# [PROVIDED DATA]
····················
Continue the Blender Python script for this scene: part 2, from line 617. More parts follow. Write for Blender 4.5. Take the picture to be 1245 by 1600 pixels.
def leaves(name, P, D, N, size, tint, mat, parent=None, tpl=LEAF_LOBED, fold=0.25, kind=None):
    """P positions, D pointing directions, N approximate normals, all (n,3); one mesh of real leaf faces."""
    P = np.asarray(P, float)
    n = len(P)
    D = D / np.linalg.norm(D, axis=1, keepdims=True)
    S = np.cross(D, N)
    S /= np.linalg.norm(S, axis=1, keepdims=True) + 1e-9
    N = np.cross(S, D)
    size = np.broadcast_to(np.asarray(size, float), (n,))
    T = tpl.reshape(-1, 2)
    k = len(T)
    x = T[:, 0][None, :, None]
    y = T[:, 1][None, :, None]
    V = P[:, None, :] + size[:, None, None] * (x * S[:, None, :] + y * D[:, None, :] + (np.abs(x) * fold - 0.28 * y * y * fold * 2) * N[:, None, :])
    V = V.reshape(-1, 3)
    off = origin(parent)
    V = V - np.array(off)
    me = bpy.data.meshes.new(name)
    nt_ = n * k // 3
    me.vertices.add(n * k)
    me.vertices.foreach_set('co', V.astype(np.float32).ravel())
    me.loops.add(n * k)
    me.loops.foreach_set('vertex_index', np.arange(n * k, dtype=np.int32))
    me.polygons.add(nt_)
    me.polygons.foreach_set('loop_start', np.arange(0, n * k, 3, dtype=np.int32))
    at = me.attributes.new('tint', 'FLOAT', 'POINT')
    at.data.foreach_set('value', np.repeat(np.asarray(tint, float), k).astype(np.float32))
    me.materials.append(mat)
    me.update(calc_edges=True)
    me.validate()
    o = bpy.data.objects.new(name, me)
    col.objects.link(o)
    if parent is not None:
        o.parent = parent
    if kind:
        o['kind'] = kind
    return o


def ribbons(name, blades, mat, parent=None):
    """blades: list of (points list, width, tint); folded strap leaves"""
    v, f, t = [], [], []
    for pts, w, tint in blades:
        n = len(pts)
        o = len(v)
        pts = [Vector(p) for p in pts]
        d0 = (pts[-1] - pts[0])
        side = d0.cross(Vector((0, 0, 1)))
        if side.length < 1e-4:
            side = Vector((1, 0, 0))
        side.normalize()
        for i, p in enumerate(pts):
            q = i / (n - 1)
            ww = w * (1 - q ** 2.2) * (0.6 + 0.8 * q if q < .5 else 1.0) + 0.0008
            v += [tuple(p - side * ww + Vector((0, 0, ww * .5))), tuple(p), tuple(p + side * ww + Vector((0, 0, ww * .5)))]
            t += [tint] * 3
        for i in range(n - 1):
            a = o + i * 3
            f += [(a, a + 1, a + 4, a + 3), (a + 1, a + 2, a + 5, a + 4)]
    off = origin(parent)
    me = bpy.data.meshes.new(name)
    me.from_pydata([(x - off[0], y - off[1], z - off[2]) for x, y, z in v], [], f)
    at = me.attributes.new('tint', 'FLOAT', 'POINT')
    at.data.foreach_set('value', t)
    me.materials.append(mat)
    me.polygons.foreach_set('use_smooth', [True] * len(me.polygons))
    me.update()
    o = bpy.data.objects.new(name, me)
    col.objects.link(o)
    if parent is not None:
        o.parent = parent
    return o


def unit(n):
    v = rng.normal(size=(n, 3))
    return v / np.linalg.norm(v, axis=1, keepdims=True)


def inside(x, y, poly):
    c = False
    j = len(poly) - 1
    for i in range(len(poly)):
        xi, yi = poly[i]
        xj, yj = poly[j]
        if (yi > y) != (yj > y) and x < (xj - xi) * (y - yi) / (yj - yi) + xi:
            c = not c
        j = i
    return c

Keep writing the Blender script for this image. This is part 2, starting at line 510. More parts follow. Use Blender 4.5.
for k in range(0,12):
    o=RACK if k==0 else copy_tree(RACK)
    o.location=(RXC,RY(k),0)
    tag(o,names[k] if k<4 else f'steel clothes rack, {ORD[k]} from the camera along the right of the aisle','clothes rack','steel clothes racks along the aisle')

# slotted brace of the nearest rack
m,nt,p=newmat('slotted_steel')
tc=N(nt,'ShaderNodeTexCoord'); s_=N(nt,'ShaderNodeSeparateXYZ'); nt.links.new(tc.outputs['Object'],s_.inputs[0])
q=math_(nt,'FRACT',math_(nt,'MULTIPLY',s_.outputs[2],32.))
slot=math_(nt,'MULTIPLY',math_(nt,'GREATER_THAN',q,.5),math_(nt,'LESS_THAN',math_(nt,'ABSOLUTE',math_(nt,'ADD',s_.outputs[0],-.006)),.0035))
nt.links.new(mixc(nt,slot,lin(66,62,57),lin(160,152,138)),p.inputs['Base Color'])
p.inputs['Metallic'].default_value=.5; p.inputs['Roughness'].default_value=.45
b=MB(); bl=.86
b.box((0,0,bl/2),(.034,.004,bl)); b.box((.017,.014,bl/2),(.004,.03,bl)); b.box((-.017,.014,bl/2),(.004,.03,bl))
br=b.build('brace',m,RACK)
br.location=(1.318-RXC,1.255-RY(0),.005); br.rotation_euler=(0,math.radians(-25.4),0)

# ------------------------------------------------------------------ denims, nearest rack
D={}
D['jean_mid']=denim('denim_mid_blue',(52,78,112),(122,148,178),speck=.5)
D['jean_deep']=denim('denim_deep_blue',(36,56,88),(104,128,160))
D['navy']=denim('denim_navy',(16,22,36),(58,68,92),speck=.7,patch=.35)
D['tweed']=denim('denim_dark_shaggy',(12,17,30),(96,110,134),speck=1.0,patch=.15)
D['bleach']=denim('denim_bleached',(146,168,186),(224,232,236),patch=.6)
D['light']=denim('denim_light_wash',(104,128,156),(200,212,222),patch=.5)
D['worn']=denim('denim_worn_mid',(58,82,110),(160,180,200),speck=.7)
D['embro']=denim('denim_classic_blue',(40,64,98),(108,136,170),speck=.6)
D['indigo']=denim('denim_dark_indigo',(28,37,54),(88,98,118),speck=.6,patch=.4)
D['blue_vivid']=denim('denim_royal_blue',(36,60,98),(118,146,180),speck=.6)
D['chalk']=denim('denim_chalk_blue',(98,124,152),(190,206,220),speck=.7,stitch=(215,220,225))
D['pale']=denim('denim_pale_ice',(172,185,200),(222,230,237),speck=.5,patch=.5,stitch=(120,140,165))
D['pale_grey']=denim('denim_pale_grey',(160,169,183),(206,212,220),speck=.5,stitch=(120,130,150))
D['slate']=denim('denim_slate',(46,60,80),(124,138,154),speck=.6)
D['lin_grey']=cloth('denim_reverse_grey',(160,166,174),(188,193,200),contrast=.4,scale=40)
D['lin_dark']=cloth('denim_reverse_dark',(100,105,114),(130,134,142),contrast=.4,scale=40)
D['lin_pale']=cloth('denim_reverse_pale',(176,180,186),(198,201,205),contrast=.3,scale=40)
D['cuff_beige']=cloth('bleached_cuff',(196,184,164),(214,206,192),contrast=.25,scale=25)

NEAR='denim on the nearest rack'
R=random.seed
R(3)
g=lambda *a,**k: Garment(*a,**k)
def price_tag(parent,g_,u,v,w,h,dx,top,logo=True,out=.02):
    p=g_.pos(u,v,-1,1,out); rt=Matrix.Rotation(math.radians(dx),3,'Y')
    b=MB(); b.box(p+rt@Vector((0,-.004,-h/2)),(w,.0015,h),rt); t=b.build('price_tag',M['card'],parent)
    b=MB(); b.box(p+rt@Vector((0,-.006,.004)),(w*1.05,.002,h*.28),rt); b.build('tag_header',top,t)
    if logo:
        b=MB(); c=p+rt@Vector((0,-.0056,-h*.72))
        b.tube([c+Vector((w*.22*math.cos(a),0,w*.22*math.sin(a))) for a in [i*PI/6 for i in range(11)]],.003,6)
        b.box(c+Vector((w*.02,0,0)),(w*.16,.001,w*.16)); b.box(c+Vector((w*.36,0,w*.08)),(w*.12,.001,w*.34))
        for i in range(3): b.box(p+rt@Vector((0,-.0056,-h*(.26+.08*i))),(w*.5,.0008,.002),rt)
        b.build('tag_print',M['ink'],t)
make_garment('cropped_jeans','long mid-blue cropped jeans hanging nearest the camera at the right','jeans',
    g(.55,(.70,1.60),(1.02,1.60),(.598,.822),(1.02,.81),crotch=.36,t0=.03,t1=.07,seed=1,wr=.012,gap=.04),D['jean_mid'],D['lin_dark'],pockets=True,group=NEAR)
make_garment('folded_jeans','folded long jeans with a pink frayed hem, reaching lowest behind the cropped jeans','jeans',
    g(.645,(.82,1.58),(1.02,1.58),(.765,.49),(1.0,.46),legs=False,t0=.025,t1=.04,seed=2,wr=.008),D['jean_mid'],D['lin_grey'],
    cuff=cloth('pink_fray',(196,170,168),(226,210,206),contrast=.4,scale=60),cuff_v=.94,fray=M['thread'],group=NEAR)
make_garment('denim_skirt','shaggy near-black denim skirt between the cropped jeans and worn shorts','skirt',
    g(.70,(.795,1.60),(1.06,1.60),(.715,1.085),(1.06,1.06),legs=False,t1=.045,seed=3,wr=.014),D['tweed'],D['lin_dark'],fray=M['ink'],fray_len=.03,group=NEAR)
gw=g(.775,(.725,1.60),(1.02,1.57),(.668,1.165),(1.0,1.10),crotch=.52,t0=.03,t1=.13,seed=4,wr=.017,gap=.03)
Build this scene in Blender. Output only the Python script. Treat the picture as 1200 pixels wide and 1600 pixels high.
····················
# [DESCRIPTION OF THE TASK]
Look back at the entries above. Retype the line with "Keep writing the", the line with "tag(o,names[k] if k<4", and all lines in between.

# [WORKED SOLUTION]
Keep writing the Blender script for this image. This is part 2, starting at line 510. More parts follow. Use Blender 4.5.
for k in range(0,12):
    o=RACK if k==0 else copy_tree(RACK)
    o.location=(RXC,RY(k),0)
    tag(o,names[k] if k<4 else f'steel clothes rack, {ORD[k]} from the camera along the right of the aisle','clothes rack','steel clothes racks along the aisle')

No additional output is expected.